RSS

14 Facts to Help Improve Your St. Patrick’s Day Trivia

14 Mar

On March 17, everybody in America becomes Irish for a day. A religious day in Ireland, drinking a pint or two to celebrate really began here in the U.S. Here are some things you may not have known about one of America’s favorite holidays and the man it celebrates.

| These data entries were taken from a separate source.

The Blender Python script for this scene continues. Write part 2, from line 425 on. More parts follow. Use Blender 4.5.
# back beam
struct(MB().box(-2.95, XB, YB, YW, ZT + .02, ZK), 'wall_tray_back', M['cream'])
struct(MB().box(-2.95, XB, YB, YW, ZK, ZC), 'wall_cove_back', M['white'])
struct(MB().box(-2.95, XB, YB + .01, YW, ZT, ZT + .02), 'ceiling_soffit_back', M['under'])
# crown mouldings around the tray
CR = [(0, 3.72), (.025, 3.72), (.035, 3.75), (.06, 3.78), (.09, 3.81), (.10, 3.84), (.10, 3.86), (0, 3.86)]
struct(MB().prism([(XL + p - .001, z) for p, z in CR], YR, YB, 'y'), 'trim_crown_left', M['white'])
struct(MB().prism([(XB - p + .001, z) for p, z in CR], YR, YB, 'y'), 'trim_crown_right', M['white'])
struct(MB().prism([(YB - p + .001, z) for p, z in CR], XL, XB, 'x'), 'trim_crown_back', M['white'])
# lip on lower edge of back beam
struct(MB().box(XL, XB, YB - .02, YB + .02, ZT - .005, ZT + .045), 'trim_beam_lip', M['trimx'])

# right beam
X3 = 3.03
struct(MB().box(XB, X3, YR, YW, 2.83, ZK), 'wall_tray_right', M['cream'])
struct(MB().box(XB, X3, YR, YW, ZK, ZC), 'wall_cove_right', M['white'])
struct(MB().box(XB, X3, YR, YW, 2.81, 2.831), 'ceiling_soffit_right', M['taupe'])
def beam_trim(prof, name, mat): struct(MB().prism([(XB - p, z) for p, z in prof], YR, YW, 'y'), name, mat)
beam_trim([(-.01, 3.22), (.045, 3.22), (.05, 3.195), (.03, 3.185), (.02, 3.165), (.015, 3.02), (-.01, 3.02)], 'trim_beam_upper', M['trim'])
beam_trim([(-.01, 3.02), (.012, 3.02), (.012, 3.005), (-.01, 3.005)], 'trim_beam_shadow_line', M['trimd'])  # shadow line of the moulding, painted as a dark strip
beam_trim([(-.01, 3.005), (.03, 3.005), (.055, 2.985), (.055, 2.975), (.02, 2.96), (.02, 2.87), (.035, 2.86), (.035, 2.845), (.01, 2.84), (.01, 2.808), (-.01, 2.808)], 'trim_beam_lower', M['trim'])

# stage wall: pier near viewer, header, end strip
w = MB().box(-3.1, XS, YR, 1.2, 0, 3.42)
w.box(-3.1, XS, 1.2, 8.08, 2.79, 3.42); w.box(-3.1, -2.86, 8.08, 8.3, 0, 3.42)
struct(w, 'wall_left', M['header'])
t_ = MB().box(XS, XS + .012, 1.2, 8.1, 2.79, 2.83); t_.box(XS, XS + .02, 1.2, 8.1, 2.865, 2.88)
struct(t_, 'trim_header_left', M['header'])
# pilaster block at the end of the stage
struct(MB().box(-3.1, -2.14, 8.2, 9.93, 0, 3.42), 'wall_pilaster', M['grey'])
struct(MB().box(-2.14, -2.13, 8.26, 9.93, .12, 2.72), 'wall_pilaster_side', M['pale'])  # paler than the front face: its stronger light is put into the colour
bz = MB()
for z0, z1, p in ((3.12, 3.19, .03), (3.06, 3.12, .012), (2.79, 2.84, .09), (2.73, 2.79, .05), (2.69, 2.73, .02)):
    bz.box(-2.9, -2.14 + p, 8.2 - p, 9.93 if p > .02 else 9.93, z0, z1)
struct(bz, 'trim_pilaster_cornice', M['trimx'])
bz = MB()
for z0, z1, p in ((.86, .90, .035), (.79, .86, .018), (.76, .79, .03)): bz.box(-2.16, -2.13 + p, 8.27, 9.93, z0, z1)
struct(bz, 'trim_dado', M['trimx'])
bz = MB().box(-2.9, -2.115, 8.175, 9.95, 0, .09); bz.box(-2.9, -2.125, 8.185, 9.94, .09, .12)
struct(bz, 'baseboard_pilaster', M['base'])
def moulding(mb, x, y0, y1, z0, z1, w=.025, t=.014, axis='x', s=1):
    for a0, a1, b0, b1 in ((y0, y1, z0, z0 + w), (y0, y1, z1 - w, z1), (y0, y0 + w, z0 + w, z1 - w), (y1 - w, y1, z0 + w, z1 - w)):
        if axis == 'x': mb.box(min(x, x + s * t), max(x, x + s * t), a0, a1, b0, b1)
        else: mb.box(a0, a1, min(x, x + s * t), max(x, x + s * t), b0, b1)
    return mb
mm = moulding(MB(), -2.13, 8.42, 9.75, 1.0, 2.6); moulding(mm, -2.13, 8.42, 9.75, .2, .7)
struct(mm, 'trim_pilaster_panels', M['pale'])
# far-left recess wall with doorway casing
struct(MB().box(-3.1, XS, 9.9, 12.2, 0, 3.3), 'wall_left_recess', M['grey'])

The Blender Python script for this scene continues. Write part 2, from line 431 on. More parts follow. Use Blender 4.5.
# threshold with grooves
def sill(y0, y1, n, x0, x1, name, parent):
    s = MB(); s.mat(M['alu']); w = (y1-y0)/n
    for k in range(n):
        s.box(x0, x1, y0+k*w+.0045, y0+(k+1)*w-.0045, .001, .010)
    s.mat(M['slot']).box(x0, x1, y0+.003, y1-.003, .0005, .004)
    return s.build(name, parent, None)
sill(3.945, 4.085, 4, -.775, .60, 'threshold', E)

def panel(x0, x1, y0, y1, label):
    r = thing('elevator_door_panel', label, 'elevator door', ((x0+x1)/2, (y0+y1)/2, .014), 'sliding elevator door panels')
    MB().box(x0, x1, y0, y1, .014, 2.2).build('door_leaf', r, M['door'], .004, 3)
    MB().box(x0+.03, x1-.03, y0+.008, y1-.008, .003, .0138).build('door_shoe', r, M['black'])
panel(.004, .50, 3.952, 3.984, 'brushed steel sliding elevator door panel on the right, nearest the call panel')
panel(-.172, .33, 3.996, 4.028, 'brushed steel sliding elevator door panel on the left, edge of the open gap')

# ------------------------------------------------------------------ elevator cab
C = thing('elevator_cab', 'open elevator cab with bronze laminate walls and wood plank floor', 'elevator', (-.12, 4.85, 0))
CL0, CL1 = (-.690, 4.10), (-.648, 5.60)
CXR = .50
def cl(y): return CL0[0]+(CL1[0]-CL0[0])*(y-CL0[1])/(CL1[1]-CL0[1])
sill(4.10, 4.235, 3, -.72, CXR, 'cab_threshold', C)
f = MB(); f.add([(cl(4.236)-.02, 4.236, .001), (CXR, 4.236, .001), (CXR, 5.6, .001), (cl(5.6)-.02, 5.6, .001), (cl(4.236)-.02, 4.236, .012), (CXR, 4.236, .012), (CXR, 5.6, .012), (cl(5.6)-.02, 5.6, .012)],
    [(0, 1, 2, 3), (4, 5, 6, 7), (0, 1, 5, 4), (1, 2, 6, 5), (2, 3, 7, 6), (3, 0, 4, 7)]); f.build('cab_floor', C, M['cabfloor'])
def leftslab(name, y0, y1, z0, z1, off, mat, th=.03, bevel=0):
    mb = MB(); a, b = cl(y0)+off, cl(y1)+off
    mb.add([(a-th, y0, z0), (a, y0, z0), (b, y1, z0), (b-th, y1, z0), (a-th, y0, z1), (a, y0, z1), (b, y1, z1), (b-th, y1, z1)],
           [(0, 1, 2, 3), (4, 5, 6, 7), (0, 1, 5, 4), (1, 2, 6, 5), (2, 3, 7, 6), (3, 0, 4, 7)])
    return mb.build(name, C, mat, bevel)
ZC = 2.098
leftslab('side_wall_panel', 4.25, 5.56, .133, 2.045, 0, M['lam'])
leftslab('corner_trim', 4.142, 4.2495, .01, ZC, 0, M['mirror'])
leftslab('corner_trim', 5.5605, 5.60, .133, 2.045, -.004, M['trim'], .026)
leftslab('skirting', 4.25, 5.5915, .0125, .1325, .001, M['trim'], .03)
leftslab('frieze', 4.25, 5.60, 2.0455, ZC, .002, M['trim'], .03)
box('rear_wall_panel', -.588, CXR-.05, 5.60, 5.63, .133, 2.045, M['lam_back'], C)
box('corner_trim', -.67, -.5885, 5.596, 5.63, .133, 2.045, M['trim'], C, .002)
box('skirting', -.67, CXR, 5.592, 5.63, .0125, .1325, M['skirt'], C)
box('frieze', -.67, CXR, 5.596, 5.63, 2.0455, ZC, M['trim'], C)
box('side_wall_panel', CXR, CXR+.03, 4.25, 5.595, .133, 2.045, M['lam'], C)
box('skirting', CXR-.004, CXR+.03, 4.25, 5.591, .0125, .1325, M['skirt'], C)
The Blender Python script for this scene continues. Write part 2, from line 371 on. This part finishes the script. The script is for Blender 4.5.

  1. St. Patrick, the Patron Saint of Ireland, was born Maewyn Succat in Great Britain, near Kilkenny, Scotland. At 16, he was kidnapped and sold as a slave in Ireland. He escaped after six years, entered the monastery, became a priest, and returned years later to spread Christianity in Ireland.
  2. Although everyone wears green on St. Patrick’s Day, his color, and the one most associated with the holiday until the 19th century, was blue.
  3. Although generally accepted and widely known as St. Patrick, he has never received formal canonization by a Pope.
  4. The legend of St. Patrick says that he drove the snakes from Ireland. While it’s true there are no snakes indigenous to Ireland, the snakes of the myth more likely symbolize the Pagan beliefs held by most in that country before the arrival of St. Patrick.
  5. March 17 does not celebrate St. Patrick’s birthday. No one really knows upon which day he was born, but it is generally accepted by historians that he died on March 17, 460 A.D.
  6. The first St. Patrick’s Day parade was held in Boston in 1737. Irish soldiers serving in the English army, missing their home, organized the parade.
  7. The St. Patrick’s Day Parade in New York has been held every year since 1762.
  8. Boston still hosts one of the largest parades in America. New York, Chicago, Philadelphia and Kansas City also host very popular parades.
  9. The city of Chicago turns the river that runs through it green to celebrate the day.
  10. The first St. Patrick’s Day parade held in Dublin was in 1931.
  11. In Ireland, St. Patrick’s Day is a religious holiday to celebrate Lent. In fact, pubs in Ireland were actually closed on March 17 until the 1970s.
  12. More than 33 million people in the U.S. claim Irish heritage. There are only about 4.4 million living in Ireland.
  13. Although many people celebrate the day with a pint and corned beef and cabbage, that is almost exclusively an Irish-American dish. Corned beef was inexpensive, and probably the only meat poor Irish immigrants could afford.
  14.  A popular Irish toast on St Patrick’s Day, is “may the roof above us never fall in, and may we friends beneath it never fall out.”